Attacks by militant groups in northeast Nigeria have led thousands of people to seek refuge in Cameroon over recent days, some sleeping in schools and churches, the United Nations refugee agency (UNHCR) said.
Last week militant groups from Nigeria crossed the border and attacked villages on the Cameroon side, slitting the throats of three people in a Catholic church in the village of Assighassia, burning down police stations and a local cotton company, UNCHR reported.
"The UNHCR is very concerned that even once they have crossed into Cameroon, they are still being pursued by insurgents and we have already started to relocate some of the refugees to a refugee camp where they can enjoy safer conditions," said UNHCR spokesman Adrian Edwards.
The attacks in the past three weeks in the Gwoza area of Nigeria's Borno state pushed the number of Nigerian refugees in Cameroon to some 39,000, according to local authorities, including 19,633 who have been registered by the UNHCR.
UNHCR has begun to move 80 of the new refugees, mainly women and children, from Koza near the border to the refugee camp of Minawao, some 120 km (75 miles) from the frontier. The camp is already hosting some 6,000 Nigerian refugees who were moved from the border in 2013 and 2014.
"They told us that when their homes were attacked some days ago in Gokou, in Nigeria's Borno State, their husbands had sent them with their children to hide in the surrounding mountains," Edwards said after speaking to some of the refugee women.
"They later saw heavy smoke coming from their village, which made them fear insurgents had burnt their homes. They waited until night time and had to walk some 30 km (19 miles) to Koza. They have had no news of their husbands," he added.

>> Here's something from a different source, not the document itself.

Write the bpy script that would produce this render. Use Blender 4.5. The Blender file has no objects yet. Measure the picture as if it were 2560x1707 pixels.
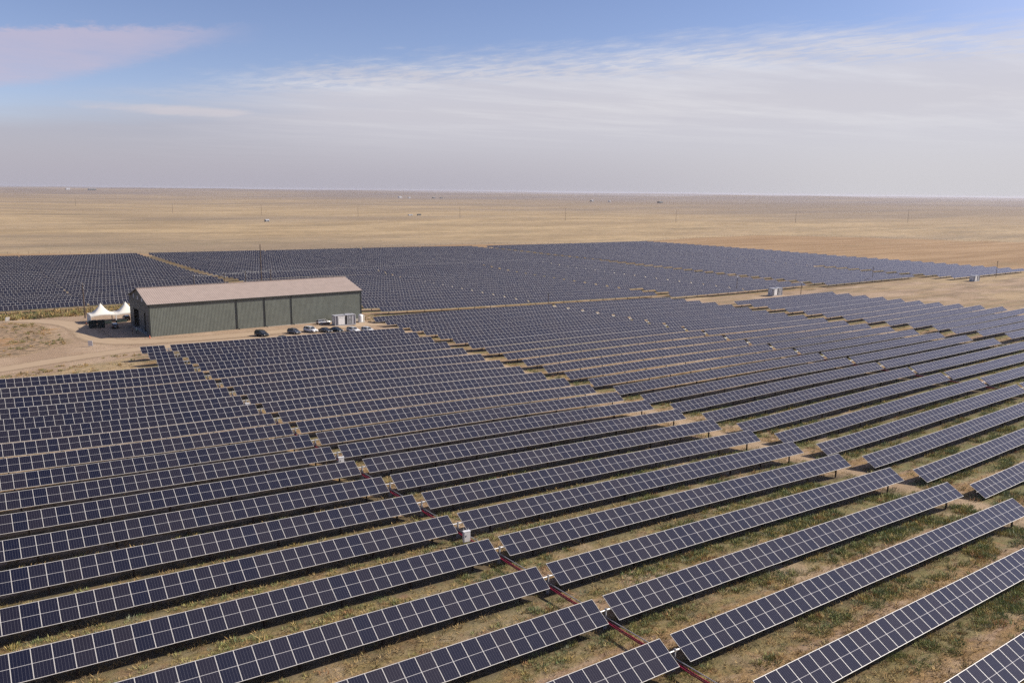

The UN agency did not name the insurgents who had carried out the attacks, but the largest insurgent group in northeast Nigeria is Boko Haram, a Sunni jihadist movement whose name means "Western education is forbidden."
Boko Haram has killed thousands since launching an uprising in 2009 to establish an Islamic state in religiously mixed Nigeria, and is by far the biggest threat to Nigeria's economy.